While the levels tend to be very linear, there are a few branching paths here and there that usually offer some reward, often either a new journal entry that adds to the lore, or one of the dozens of collectibles scattered throughout the game world.  The collectibles work the same way as they have in the previous games in the series -- Nate walks up to a shiny object on the screen and picks up an old artifact -- but the mechanic feels a bit shallow and dated in light of how the new Tomb Raider games handle the same idea; where Lara Croft will provide some insight into (and personal reflections on) the item she is picking up, Nate says nothing (odd, considering he’s otherwise quite the chatterbox).  It’s a minor gripe, but this mechanic in Uncharted 4 would have benefitted from a bit of evolution.
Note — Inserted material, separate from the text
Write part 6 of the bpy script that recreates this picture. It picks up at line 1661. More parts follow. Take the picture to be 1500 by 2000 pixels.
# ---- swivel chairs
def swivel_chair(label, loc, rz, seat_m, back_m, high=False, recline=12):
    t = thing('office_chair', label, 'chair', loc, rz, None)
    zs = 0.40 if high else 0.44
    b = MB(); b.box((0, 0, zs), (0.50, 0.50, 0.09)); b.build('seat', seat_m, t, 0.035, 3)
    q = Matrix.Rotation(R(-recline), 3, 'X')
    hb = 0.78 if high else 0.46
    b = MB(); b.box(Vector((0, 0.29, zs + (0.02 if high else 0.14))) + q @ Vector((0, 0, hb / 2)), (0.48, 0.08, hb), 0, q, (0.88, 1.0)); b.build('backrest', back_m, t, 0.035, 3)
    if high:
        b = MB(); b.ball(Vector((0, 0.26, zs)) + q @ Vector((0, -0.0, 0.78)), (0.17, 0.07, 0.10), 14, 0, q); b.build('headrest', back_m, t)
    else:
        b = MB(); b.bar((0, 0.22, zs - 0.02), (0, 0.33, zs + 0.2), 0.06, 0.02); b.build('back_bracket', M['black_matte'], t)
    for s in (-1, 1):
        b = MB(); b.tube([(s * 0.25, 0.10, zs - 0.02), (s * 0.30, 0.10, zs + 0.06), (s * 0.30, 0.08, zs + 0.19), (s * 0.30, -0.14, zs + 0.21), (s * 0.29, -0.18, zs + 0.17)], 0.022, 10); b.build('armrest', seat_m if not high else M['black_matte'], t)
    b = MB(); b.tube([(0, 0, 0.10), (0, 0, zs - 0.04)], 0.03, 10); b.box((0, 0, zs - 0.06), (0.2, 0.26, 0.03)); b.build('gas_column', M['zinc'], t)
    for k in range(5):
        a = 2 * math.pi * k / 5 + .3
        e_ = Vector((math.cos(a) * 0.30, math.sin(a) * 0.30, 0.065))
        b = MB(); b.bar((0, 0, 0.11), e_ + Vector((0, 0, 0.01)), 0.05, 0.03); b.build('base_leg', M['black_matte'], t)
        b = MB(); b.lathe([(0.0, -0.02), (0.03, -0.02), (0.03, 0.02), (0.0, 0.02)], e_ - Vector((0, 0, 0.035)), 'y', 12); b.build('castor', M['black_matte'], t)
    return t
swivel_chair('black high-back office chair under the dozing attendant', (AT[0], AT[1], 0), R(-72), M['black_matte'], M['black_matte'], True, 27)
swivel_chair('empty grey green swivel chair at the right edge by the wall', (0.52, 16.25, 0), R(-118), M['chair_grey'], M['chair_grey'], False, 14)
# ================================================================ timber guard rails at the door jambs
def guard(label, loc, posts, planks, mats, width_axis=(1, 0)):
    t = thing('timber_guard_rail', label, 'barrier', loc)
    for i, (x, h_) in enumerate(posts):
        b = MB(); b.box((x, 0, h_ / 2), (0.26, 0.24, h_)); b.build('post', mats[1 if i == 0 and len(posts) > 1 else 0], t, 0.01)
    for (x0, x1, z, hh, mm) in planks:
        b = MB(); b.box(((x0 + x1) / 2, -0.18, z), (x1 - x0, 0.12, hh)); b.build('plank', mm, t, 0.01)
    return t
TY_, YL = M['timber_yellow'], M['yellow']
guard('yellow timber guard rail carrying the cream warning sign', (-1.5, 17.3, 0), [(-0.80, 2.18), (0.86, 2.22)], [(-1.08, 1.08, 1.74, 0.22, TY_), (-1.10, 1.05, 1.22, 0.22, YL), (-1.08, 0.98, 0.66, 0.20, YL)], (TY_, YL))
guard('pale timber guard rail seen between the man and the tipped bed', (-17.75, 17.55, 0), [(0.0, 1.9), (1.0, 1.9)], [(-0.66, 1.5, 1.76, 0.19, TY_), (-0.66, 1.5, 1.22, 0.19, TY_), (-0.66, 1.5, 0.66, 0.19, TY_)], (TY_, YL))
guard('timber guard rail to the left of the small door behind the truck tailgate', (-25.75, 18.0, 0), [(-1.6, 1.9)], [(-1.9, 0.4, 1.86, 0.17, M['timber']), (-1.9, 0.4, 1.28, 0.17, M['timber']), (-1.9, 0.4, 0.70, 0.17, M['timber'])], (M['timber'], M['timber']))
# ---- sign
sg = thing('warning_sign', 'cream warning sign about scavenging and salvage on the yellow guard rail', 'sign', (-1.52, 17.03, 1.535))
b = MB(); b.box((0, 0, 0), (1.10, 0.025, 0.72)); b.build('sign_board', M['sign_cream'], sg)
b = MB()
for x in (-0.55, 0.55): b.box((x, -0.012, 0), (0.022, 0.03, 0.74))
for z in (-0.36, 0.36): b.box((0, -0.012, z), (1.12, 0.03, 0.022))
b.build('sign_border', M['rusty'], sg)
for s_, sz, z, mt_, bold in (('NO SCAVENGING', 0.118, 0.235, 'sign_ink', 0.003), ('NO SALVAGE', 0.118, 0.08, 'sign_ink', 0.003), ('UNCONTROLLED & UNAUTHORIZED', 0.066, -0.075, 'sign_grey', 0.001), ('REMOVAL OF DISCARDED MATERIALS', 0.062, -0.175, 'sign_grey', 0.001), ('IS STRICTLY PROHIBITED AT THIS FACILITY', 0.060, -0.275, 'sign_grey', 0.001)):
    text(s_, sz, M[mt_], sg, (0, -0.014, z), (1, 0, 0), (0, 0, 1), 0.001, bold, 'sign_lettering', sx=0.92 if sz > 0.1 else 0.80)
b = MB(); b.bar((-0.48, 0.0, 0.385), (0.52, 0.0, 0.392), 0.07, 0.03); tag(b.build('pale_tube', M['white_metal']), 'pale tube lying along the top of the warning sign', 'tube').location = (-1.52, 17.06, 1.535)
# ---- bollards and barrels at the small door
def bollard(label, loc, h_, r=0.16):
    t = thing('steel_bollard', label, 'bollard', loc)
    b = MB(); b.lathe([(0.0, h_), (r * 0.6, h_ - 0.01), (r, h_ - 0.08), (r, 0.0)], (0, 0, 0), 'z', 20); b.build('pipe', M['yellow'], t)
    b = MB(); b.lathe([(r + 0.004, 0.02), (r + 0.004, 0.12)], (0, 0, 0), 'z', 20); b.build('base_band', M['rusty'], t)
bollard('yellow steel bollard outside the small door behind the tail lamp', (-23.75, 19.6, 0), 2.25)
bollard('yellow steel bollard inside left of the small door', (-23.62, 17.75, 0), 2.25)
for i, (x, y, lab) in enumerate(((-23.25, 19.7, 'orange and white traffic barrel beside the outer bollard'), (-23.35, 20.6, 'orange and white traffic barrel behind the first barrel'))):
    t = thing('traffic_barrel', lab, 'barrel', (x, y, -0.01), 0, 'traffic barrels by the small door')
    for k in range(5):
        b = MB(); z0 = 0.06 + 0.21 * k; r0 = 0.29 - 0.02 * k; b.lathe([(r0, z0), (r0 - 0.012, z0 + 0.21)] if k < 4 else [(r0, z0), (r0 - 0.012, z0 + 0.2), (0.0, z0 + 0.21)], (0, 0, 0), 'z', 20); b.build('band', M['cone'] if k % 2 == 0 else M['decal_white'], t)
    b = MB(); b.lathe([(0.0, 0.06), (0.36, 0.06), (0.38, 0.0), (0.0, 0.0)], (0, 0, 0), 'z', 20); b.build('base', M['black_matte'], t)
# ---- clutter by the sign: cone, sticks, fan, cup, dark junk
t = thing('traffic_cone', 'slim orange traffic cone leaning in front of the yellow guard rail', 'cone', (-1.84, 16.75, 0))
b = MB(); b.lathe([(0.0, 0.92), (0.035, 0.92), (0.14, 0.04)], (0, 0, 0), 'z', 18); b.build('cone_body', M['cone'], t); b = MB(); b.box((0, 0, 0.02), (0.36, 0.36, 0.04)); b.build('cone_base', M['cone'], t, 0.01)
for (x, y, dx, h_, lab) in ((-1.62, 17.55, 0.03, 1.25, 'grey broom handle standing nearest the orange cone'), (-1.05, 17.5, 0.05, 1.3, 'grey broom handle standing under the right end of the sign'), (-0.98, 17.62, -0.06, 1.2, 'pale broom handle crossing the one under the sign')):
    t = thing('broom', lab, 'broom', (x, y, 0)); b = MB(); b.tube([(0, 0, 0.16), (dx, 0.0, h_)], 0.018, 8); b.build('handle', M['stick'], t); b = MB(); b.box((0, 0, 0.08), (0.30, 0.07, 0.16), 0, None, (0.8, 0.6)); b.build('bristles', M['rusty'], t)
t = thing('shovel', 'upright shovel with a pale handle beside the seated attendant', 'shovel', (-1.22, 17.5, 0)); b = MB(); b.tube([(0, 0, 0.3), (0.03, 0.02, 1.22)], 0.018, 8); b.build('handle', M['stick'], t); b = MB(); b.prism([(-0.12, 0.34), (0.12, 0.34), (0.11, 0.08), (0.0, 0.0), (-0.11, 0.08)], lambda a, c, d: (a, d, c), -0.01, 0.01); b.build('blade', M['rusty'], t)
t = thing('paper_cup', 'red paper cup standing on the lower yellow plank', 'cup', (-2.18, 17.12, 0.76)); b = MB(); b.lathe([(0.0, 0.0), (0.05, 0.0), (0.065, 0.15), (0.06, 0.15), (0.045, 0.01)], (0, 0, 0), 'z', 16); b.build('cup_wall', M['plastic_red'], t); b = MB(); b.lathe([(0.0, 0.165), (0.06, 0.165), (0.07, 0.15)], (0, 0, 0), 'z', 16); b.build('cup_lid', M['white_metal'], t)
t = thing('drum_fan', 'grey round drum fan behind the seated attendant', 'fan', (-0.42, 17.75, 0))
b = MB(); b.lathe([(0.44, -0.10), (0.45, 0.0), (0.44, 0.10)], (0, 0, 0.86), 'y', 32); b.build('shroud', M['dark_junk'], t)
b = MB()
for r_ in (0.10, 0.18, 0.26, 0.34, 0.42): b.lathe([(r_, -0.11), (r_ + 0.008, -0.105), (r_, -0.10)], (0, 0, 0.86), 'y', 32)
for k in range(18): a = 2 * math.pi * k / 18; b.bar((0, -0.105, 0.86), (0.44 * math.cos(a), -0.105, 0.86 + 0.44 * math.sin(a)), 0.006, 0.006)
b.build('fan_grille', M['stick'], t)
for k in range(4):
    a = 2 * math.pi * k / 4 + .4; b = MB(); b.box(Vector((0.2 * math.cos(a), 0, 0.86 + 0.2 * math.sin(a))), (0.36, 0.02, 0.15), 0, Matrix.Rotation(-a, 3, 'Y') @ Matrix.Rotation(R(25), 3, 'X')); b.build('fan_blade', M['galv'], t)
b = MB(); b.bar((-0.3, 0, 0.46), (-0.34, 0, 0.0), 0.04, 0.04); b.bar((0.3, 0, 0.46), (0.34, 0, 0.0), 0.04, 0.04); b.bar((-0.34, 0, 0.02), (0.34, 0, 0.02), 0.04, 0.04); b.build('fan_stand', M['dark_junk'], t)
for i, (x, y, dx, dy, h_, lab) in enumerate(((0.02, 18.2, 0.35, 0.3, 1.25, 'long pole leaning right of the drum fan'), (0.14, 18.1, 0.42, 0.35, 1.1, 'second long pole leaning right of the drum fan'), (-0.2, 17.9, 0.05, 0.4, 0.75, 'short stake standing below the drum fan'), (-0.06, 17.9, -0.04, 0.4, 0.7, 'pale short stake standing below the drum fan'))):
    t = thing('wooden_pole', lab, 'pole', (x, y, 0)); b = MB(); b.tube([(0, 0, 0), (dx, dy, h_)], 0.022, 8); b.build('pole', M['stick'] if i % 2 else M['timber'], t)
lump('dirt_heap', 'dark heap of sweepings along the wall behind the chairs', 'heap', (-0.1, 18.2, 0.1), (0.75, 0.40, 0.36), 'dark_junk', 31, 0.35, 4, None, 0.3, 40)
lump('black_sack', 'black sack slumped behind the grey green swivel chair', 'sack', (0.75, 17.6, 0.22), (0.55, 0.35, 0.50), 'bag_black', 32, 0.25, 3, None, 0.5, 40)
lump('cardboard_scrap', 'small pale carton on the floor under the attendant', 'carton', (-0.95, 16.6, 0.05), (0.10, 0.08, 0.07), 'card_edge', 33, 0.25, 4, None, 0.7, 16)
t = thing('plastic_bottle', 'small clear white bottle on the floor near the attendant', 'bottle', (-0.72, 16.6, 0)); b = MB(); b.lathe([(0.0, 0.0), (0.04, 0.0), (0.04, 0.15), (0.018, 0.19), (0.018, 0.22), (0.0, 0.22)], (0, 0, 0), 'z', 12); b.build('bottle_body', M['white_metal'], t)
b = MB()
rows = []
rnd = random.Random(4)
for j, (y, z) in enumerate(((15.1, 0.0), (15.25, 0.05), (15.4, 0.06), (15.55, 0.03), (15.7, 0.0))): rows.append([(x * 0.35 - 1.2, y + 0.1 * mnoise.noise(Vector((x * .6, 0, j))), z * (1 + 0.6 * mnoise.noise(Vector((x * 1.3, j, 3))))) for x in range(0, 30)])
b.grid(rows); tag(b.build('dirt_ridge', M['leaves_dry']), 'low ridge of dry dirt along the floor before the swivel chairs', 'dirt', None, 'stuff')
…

On top of the single-player campaign, Uncharted 4 also has a multiplayer mode that lets players compete with one another in one of three game types: Deathmatch (first team to 40 kills wins), Command (capture zones and KO enemy captains to earn points), and Plunder (carry the ancient idol back to your base).  The maps are well-designed and allow you to make use of the core mechanics of the game, including traversal moves like climbing up buildings and swinging across gaps.  There are also some cosmetic items (such as hats, shirts, and weapon skins) that you can use to customize your character, and which are purchased with in-game currency that you can acquire either through completing multiplayer matches or through microtransactions (AKA, real money).  Altogether, Uncharted 4’s multiplayer feels like icing on the cake; it isn’t incredibly deep, but it’s well designed and adds some extra replayability on top of the already fantastic single-player offering.

Naughty Dog has once again put together an absolutely incredible game, sending the series out with a bang.  Between the exciting gameplay, stunning visuals, and wonderfully written characters, Uncharted 4 is a gem that no PS4 owner should miss out on.